La mostra documentaria realizzata dall’École française de Rome (EFR) e dall’Accademia d’Ungheria in Roma prende in esame una classe di reperti, le korai, provenienti da uno dei santuari innalzati nella città di Medma, individuato nei primi anni del Novecento da Paolo Orsi in Contrada Calderazzo, a Rosarno.
Ágnes Bencze, professore associato dell’Università Cattolica Pétér Pázmány di Budapest e responsabile scientifico del Centro di Ricerche sulle Colonie Locresi (CeRCoLoc) e Franco Prampolini, professore associato del Dipartimento PAU dell’Università Mediterranea di Reggio Calabria, responsabile del Laboratorio di Modellazione multiscala dell’Architettura e Archeologia (SuMMA Lab) e membro del Comitato Scientifico del CeRCoLoc, sono i curatori di questa particolare e affascinante esposizione ospitata nella sede dell’EFR di Piazza Navona e a Palazzo Falconieri sede dell’Accademia d’Ungheria.

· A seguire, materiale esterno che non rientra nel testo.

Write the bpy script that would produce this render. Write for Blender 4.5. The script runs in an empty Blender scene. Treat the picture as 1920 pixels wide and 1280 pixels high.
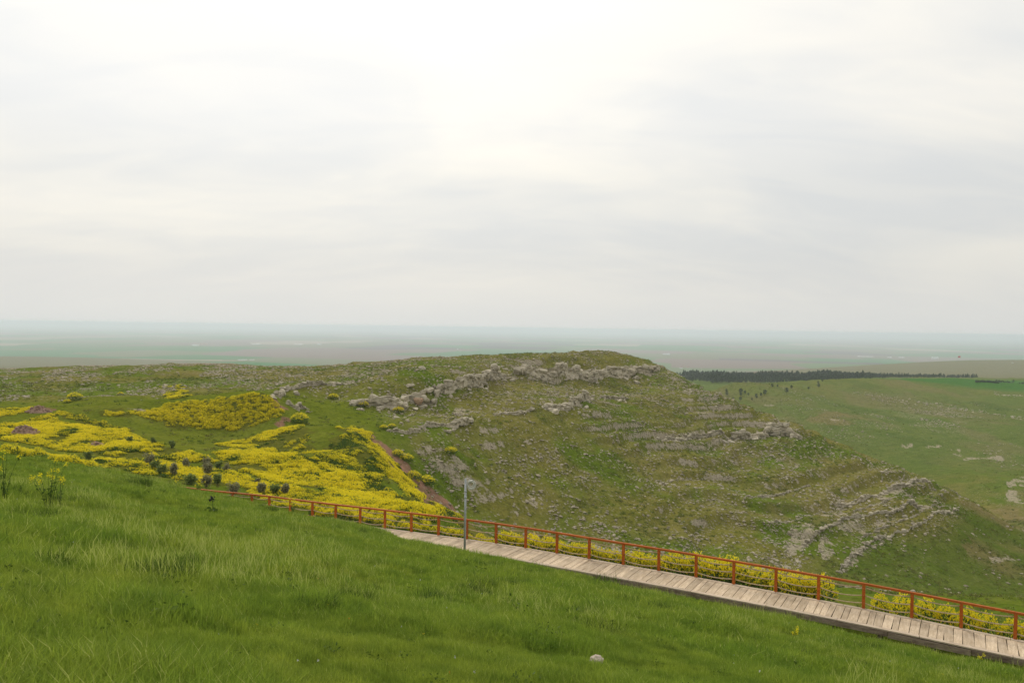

I due studiosi, in collaborazione con la Soprintendenza ABAP di Reggio Calabria e Vibo Valentia, il Museo Nazionale di Reggio Calabria e l’Accademia dei Lincei, hanno voluto rendere visibile il grande lavoro di studio e catalogazione della classe di reperti più nota che il sito indagato ha restituito, ovvero statuette in terracotta – da interpretarsi come ex-voto – che rappresentano figure femminili vestite con abiti dal ricco drappeggio sedute su troni decorati.
Già Paolo Orsi nel 1914 diede conto delle korai di Medma pubblicando un approfondito studio che ne metteva in risalto l’originale gusto plastico intriso delle fasi finali dell’arcaismo greco, ma totalmente privo di una documentazione “d’accompagnamento” in grado di legare i reperti a precisi contesti. L’antica città magnogreca è oggi pesantemente compromessa dalla crescita della città moderna di Rosarno, che ha inglobato gran parte delle sue strutture rendendole oggi inaccessibili.
La mostra documentaria non presenta reperti originali ma una serie di copie restituite attraverso stampe in 3D dei modelli digitali realizzate in scala 1:1, oltre ad un accurato racconto della storia del santuario di Medma e dei procedimenti messi in atto per mettere a sistema il corpus delle korai, grazie alla presenza di grandi pannelli informativi e di due schermi con video-animazioni.
I modelli sono stati realizzati con la tecnica della fotomodellazione analitica, una tecnologia che si basa sulla ricostruzione dell’orientamento spaziale di insiemi di immagini per ricavarne un modello 3D molto affidabile.
Un video mostra l’affascinante procedimento con cui gli studiosi hanno inteso dare un volto alla figura femminile che per greci e romani rappresentò l’ideale di donna, Penelope, riassumendo in unico prototipo coroplastico i tratti somatici rilevanti e ricorrenti tra le korai restituite dagli scavi archeologici, consentendo a noi uomini moderni di scorgere, se pur ipoteticamente, i tratti somatici di una “Penelope ideale”.
La visita a questa mostra documentaria è l’occasione per conoscere da vicino il lavoro che gli archeologi compiono al di fuori dello scavo archeologico vero e proprio, parte integrante della ricostruzione storica del sito indagato. E’ anche l’occasione, per coloro che non conoscessero questi due prestigiosi istituti, per prendere coscienza dell’importanza che l’École française de Rome e l’Accademia d’Ungheria in Roma hanno nel panorama culturale del nostro Paese, in una visione internazionale che converge forze ed energie positive nello studio della nostra storia.
I reperti archeologici originali sono custoditi presso il Museo Archeologico di Medma, a Rosarno, che sorge in prossimità del parco archeologico.